— AVAILABLE DATA —
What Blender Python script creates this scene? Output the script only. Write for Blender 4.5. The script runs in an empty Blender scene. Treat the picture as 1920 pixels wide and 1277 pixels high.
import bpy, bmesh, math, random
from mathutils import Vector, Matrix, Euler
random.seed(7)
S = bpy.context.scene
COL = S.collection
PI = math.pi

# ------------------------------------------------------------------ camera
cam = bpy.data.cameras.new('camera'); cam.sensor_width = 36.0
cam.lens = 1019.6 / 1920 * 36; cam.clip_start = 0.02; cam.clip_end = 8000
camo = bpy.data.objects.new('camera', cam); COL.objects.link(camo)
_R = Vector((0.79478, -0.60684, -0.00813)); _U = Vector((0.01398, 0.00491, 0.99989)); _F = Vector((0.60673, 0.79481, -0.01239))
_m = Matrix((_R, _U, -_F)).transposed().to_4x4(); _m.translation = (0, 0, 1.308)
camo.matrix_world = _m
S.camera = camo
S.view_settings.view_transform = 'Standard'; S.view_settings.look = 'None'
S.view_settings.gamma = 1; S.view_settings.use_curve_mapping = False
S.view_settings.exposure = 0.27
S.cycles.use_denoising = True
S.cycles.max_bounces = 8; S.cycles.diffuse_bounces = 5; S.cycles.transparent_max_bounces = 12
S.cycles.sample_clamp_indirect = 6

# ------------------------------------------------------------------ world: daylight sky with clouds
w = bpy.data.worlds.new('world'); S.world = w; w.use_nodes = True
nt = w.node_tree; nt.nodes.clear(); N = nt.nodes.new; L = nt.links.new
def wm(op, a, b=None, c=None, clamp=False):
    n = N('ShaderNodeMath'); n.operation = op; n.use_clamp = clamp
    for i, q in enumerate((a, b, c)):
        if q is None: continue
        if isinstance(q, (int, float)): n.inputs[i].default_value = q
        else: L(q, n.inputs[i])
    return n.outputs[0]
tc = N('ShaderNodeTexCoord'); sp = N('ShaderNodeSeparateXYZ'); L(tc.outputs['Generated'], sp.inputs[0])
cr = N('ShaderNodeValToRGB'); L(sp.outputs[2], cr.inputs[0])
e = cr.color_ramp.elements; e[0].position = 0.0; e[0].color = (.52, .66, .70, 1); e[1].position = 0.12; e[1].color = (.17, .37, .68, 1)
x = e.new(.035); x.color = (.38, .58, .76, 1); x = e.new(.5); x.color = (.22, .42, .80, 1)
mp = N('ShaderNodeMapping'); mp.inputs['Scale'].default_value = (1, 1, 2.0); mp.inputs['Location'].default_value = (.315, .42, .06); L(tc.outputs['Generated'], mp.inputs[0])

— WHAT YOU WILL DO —
Extract the listing in its entirety and repeat it exactly.

— SOLUTION —
What Blender Python script creates this scene? Output the script only. Write for Blender 4.5. The script runs in an empty Blender scene. Treat the picture as 1920 pixels wide and 1277 pixels high.
import bpy, bmesh, math, random
from mathutils import Vector, Matrix, Euler
random.seed(7)
S = bpy.context.scene
COL = S.collection
PI = math.pi

# ------------------------------------------------------------------ camera
cam = bpy.data.cameras.new('camera'); cam.sensor_width = 36.0
cam.lens = 1019.6 / 1920 * 36; cam.clip_start = 0.02; cam.clip_end = 8000
camo = bpy.data.objects.new('camera', cam); COL.objects.link(camo)
_R = Vector((0.79478, -0.60684, -0.00813)); _U = Vector((0.01398, 0.00491, 0.99989)); _F = Vector((0.60673, 0.79481, -0.01239))
_m = Matrix((_R, _U, -_F)).transposed().to_4x4(); _m.translation = (0, 0, 1.308)
camo.matrix_world = _m
S.camera = camo
S.view_settings.view_transform = 'Standard'; S.view_settings.look = 'None'
S.view_settings.gamma = 1; S.view_settings.use_curve_mapping = False
S.view_settings.exposure = 0.27
S.cycles.use_denoising = True
S.cycles.max_bounces = 8; S.cycles.diffuse_bounces = 5; S.cycles.transparent_max_bounces = 12
S.cycles.sample_clamp_indirect = 6

# ------------------------------------------------------------------ world: daylight sky with clouds
w = bpy.data.worlds.new('world'); S.world = w; w.use_nodes = True
nt = w.node_tree; nt.nodes.clear(); N = nt.nodes.new; L = nt.links.new
def wm(op, a, b=None, c=None, clamp=False):
    n = N('ShaderNodeMath'); n.operation = op; n.use_clamp = clamp
    for i, q in enumerate((a, b, c)):
        if q is None: continue
        if isinstance(q, (int, float)): n.inputs[i].default_value = q
        else: L(q, n.inputs[i])
    return n.outputs[0]
tc = N('ShaderNodeTexCoord'); sp = N('ShaderNodeSeparateXYZ'); L(tc.outputs['Generated'], sp.inputs[0])
cr = N('ShaderNodeValToRGB'); L(sp.outputs[2], cr.inputs[0])
e = cr.color_ramp.elements; e[0].position = 0.0; e[0].color = (.52, .66, .70, 1); e[1].position = 0.12; e[1].color = (.17, .37, .68, 1)
x = e.new(.035); x.color = (.38, .58, .76, 1); x = e.new(.5); x.color = (.22, .42, .80, 1)
mp = N('ShaderNodeMapping'); mp.inputs['Scale'].default_value = (1, 1, 2.0); mp.inputs['Location'].default_value = (.315, .42, .06); L(tc.outputs['Generated'], mp.inputs[0])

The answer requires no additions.